2002 Best Foreign Language Film Oscar Winner Arrives on Disc
DIRECTED BY CAROLINE LINK/2001
DVD STREET DATE: FEBRUARY 27, 2018
Winner of the 2002 Academy Award for Best Foreign Language Film, Nirgendwo in Afrika, or Nowhere in Africa, has now been released on Blu-Ray and DVD through Kino Lorber. (Note: The review I am providing is based on watching the DVD release).
Nowhere in Africa tells the story of a young Jewish family who in 1938 anticipates the destruction that Hitler is going to unleash upon the Jewish people. Walter Redlich (Merab Ninidze) is able to get immigration approval from the country of Kenya and heads there to work a farm. His wife Jettel (Juliane Kohler) and daughter Regina (Lea Kurka-as the younger version; Karoline Eckertz-as the teenage version) remain in Germany until he is able to send for them.
While in Germany, Jettel continues in her high society life, throwing parties, buying fancy dresses, and using their money for other superfluous purchases, despite her husband’s warning to live modestly. She, though, is used to a certain lifestyle and she is the wife of a barrister after all. While she knows in her head that she will be moving to Africa, her heart tells her that nothing will change. Things will be fine. Surely the German people won’t allow Hitler to turn against his own people, will he?
Reality hits her as she arrives in Kenya and sees the desolate farm her husband is working for no pay. He does have a house on the land to stay at, and a cook named Owuor (Sidede Onyulo) who shows teaches him the language and shows him the ropes after also having saved his life when Walter contracted Malaria. Jettel, however, has already decided that this will not be her life. She keeps many of the boxes she brought on the freighter packed, as unpacking would only acknowledge the permanence of this move….one she hopes is temporary.
The Kino Lorber release contains some extras, such as a “Making Of” documentary on the film, as well as extended interviews on location with both Juliane Kohler and Merab Ninidze, both of which shed light on the themes of the film.
One one hand, this is a story of survival as a man who has previously worn the robe of a lawyer, learns how to farm in the African soil, striving to learn the language. His wife, who treats the Africans like servants who are beneath her, earning comparisons by her husband to another German who is currently treating others as subhuman, is facing a different crises. Her confrontation is learning how adapt, and realize a different life than the one she is expecting. For their daughter, she demonstrates that children are often more resilient, as she comes to become not just a mzungu (a term for white people), but someone whom Owuor says thinks like one of their own tribeswomen.
At the heart of the story, however, both actors indicate that it is a love story. Both Jettel and Walter love each other, but the war, their immigration to Kenya (that leads them away from their family and lifestyle back home), their being put into a British internment camp before finding a new farm to live and work at, as well as whatever personal baggage they were carrying in their relationship from before, all seem to separate them further and further from one another. While it seems that Jettel is more comfortable openly considering other alternatives to Walter, Walter also finds other distractions that keep him emotionally distant from his wife.

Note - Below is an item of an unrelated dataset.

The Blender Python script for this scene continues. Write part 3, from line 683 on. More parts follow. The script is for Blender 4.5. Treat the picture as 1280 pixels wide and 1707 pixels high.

As the film progresses, they must wrestle with the notion of true love, rather than the highs they experienced of “being in love” when they first met. True love runs deeper than just fleeting feelings, and Nowhere in Africa seeks to realistically portray their journey to discover whether they have a love than runs deep, able to withstand the pressures they are under, or whether it was a shallow and convenient love that brought them together in Germany when life seemed simpler.
Finally, it is also a story about class, culture, race, and finding the value in our differences. All of these, of course, is the antithesis of what Hitler’s Third Reich stood for and espoused. What makes this more powerful is that this story is based on the autobiographical accounts of Stefanie Zweig, the real-life Regina.
Her books describe how she as a German-speaking Jewish girl became a Swahili speaking teen who attended boarding school at a British Christian based school in Nairobi learning to speak in English, and the difficulties she had relearning German upon the family’s return following the war. Through all of these experiences, she says, her father taught her how important it was to embrace differences and how not to hate others.
One of the standouts of the film is Sidede Onyulo, who won Best Supporting Actor at the Dublin Festival for Nowhere in Africa. I was saddened to find out that he died just a few years after the release of the film, as I was hoping to find other films in which he appeared. The only film after Nowhere in Africa was a role in The Constant Gardener, another film featuring the beautiful backdrop of Kenya.
Nowhere in Africa is a strong film that would make an excellent addition to your film collection, and now thanks to Kino Lorber, you have an opportunity to get a copy that has been restored to high-definition Blu-ray.